Sou dessas poucas criaturas que não precisaram, desde a
infância, lavar a própria louça, limpar a casa, lavar e passar as roupas e
cozinhar. Afortunada, nasci em uma família que tinha muitos empregados para realizar essas tarefas. Algo parecido com Downton Abbey,
talvez.
O tempo foi passando, da infância para a adolescência. E nada mais era como antes. Com
poucos empregados e menos dinheiro, cada membro da família precisou sair para a
luta, ou seja, trabalhar. Quando digo trabalhar, eu me refiro às tarefas do
lar, doce lar. E eu, que sabia lavar meus cabelos e olhe lá, aprendi rapidinho, e na prática, que água de lavadeira era alvejante de roupas poderoso. Estraguei
roupas caras, misturei vermelho com branco, preto com cor-de-rosa e até
esburaquei peças de roupa delicadas, ao depositar a bunda quente do ferro de
passar roupas sobre suas tramas delicadas e sintéticas. Bom mesmo foi aquele dia, quando reuni toalhas
de banho, calças jeans, camisetas, meias, lotei a capacidade da lavadora de
roupas até acima de seu limite máximo. Caprichei na quantidade de sabão em pó,
algo em torno de duas xícaras de chá, girei o seletor de comando e fui sonhar
com a vida, admirar-me no espelho, tentar me recompor do trabalho que
considerava extenuante e injusto para a grandiosidade de minha beleza. Não demorou muito, gritos
vieram ao meu encontro. Mãe, avó, tias, todas gritavam em coro coisas do tipo:
segura, cuidado, pega e socorro. A máquina, com as peças de roupa mal
acomodadas em seu interior, isso aliado ao peso desproporcional das roupas e ao
excesso de sabão em pó, havia se movido, pulado, espumado, como se estivesse enlouquecida.

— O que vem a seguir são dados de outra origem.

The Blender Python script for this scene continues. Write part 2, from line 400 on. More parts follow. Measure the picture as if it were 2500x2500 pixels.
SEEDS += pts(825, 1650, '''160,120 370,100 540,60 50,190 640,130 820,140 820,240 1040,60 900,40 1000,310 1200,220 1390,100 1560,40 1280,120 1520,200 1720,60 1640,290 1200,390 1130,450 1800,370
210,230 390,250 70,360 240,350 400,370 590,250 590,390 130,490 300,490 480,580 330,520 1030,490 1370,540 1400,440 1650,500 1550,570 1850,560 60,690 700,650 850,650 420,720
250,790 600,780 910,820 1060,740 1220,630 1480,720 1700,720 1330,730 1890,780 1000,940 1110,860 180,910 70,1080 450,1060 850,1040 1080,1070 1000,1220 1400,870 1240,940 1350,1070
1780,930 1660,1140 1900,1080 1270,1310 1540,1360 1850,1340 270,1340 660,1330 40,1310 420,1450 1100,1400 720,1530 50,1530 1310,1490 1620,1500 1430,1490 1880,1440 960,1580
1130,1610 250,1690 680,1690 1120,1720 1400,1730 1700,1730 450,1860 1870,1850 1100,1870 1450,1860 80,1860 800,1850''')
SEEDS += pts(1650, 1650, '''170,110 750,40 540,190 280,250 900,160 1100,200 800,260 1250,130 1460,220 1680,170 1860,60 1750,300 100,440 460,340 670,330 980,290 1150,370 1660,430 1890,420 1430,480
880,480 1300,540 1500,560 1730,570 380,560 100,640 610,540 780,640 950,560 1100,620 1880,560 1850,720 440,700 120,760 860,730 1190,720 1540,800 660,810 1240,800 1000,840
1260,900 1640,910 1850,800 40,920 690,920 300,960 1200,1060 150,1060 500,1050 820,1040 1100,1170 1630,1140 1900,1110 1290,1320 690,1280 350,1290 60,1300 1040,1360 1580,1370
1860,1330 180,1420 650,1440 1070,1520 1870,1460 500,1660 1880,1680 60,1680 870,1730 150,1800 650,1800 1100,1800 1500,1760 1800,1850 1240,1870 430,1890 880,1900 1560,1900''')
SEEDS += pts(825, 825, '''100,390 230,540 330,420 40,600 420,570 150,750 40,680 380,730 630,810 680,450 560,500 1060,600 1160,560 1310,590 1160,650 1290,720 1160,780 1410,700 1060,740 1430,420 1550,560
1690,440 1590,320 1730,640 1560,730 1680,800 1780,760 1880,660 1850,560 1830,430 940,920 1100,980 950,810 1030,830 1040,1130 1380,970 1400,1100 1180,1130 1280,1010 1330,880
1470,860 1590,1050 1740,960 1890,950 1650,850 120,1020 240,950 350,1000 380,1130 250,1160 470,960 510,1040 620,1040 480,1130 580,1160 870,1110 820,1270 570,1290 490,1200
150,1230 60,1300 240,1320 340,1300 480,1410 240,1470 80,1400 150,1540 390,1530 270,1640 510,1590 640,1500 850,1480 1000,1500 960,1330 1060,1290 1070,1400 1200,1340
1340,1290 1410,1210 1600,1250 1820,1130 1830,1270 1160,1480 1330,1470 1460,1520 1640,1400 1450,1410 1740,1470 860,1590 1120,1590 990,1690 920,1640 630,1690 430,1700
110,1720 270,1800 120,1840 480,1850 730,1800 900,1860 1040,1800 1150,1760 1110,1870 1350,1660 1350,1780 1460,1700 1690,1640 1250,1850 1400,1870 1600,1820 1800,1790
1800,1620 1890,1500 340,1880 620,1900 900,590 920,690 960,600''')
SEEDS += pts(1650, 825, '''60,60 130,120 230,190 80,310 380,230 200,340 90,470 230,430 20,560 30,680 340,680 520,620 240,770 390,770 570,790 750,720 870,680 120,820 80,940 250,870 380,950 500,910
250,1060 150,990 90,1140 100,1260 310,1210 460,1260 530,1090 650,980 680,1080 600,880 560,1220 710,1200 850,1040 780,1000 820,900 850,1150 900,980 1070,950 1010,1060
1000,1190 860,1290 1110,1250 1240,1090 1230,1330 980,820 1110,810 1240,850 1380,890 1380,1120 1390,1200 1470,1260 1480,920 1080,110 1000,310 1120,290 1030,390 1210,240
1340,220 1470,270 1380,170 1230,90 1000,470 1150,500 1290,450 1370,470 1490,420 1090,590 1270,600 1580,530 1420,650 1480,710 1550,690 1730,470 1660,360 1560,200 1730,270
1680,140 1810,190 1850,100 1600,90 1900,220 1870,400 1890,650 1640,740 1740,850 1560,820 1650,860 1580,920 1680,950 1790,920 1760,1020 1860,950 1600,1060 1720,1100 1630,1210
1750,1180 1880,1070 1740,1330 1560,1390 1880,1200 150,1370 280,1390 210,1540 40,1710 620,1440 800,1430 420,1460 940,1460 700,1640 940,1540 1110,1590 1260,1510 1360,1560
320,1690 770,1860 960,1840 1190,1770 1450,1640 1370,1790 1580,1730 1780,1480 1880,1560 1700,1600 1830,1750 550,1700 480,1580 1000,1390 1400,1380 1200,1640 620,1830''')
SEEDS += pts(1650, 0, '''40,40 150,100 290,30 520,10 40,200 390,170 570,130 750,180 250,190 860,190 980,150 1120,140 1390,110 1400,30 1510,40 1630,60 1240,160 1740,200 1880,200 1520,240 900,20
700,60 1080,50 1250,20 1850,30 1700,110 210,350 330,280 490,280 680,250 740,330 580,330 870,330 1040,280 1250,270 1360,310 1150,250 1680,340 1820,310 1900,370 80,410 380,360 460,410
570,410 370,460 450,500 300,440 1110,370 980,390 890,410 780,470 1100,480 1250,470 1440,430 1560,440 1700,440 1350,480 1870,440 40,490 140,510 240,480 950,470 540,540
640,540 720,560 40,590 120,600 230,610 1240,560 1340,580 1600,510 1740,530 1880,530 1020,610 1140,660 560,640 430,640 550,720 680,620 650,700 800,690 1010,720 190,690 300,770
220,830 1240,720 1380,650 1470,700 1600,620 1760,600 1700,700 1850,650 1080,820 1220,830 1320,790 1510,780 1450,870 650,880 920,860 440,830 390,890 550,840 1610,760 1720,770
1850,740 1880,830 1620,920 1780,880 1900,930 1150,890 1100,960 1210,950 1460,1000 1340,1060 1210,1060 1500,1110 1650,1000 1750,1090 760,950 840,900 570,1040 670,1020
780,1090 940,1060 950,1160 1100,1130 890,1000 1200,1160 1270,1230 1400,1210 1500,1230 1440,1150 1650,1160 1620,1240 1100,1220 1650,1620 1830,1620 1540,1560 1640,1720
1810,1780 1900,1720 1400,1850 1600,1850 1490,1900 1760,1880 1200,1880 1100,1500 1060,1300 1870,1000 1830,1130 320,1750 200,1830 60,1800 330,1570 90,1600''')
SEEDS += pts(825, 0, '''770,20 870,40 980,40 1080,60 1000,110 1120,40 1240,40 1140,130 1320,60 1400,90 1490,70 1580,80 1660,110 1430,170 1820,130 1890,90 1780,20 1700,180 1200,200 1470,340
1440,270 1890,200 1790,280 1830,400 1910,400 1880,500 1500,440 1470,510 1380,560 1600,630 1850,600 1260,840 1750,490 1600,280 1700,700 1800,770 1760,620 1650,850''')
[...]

Girou, rodou e tombou. Quando cheguei na lavanderia, nada havia o que fazer.
Era um mar de água com sabão e espuma. A lavadora jazia inerte em posição
horizontal, visivelmente falecida, despachada desta para a melhor.
Foi assim que aprendi que toalhas de banho não podem ser
lavadas juntamente com calças jeans. Que sabão em pó não pode ser usado em
excesso. Aprendi também que, para comprar uma nova lavadora de roupas é preciso
ter dinheiro, muito dinheiro. Na semana seguinte, sob o olhar severo de minha
mãe, comecei a trabalhar em meu primeiro emprego: recepcionista de um
consultório veterinário. Cada centavo que recebia no final do mês era destinado
ao pagamento das prestações da nova moradora de nossa casa: a Brastemp gorducha
e muito branca.
Pensando bem, foi durante esse meu primeiro emprego que
despertou em mim a afinidade com os animais (todos, exceto os humanos). Mas,
isso é outra história que lhes contarei mais adiante.
Hoje, muito cedo, quando liguei minha lavadora de roupas,
lembrei desse episódio. O tempo passou, ainda não inventaram a máquina que lava
e passa roupas. Já imaginaram? Colocar roupas sujas dentro da lavadora e de lá,
em instantes, sair a roupa limpinha, passadinha, cheirosinha. Entre um gole de
café e outro, escrevi este texto. Mas, não me distraí um só instante do barulho
suave que fazia a lavadora. Trauma não superado de que ela sambe, gire e caia
dura na lavanderia. Da sala de estar para a cozinha, sem drama ou excesso de nostalgia, tudo o que tenho a reclamar é: às vezes sinto uma pontinha de falta de toda antiga mordomia.